Bush flip-flops on intelligence reform
Looks like President Bush has changed his mind on intelligence reform: The White House unveiled plans Wednesday to give a new national intelligence director strong budgetary authority over much of the nation’s intelligence community, a key provision in the Sept. 11 commission’s recommendations. President Bush intends to give the intelligence director full budget authority over ...
Looks like President Bush has changed his mind on intelligence reform:
The White House unveiled plans Wednesday to give a new national intelligence director strong budgetary authority over much of the nation’s intelligence community, a key provision in the Sept. 11 commission’s recommendations. President Bush intends to give the intelligence director full budget authority over the National Foreign Intelligence Program and “the management tools” to oversee the intelligence community and integrate foreign and domestic intelligence, the White House said in a statement. The administration’s plan comes as the Senate prepares to start crafting its own legislation to address criticisms from the 9/11 commission that the nation’s 15 different intelligence agencies did not work together properly to stop the 2001 terrorist attacks on New York City and Washington.

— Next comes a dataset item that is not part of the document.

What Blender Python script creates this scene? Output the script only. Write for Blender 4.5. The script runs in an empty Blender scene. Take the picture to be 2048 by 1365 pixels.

Bush’s actual statement is even more explicit: “We believe that there ought to be a National Intelligence Director who has full budgetary authority.” According to the draft plan on the White House’s web site, the NID would have significant authority over personnel decisions as well. Needless to say, this is a departure from what Bush proposed last month on the subject. I’m still not convinced it’s the right thing to do — and Phil Carter is on vacation, so I can’t ask him. What’s more interesting is why Bush changed his mind — was this just blowing with the political winds or does he believe this is the right thing to do? The title to this post suggests my thoughts on the answer. UPDATE: It occurs to me that there’s a slightly more generous interpretation of Bush’s actions — that he started out with a deliberately vague proposal and then filled in the details over time. Still, even within that vagueness, Bush implied a lot more decentralization than the current proposal. Meanwhile, over at Slate, Fred Kaplan thinks the debate over bureaucratic debate misses the point about personnel.